100,000 rental properties may go if rent controls are extended
Real estate consultancy group CBRE expects at least 100,000 rental homes will be sold off if the government presses ahead with plans to extend the rent control system to cover 90% of the country’s housing stock.
In time, 21,000 rental homes in Amsterdam will be sold, CBRE estimates, as small landlords decide it is no longer profitable, so reducing the options for people who want or need to rent.
The rent controls, if approved in parliament, mean some apartments in the capital will drop from around €1,700 for a 60 square metre property to below €1,000, the advice group says.
Landlords are already selling off homes because of higher property taxes and more rent controls will encourage even more to do so, CBRE said in a new report.
CBRE says it expects the number of rental properties in private hands to go down by about 100,000 to 651,400 in the next 20 years because sales are only an option if the tenant has left or buys the property themselves.
Housing minister Hugo de Jonge said earlier he expects the legal rent on some 300,000 rental homes will be cut by an average of €190 a month when controls are extended and new tenants move in.
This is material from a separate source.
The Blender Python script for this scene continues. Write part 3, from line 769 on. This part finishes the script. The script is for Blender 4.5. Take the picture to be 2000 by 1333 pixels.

He has also said he is not concerned about rental properties being sold off because it will give more people the opportunity to buy.
Private landlord lobby group Vastgoed Belang said it is dealing with an increasing number of inquiries from owners who say they have to sell their property. “It is becoming impossible for the private landlord who has an apartment as a pension,” said spokesman Kavish Partiman. “The big investors will survive because they fall under a different tax regime.”
Most houses are disappearing in Almere, Amersfoort and Zaanstad because these are places where tenancies tend to be shorter. CBRE estimates that the number of rental homes that will disappear in the biggest cities at about 20% of the total.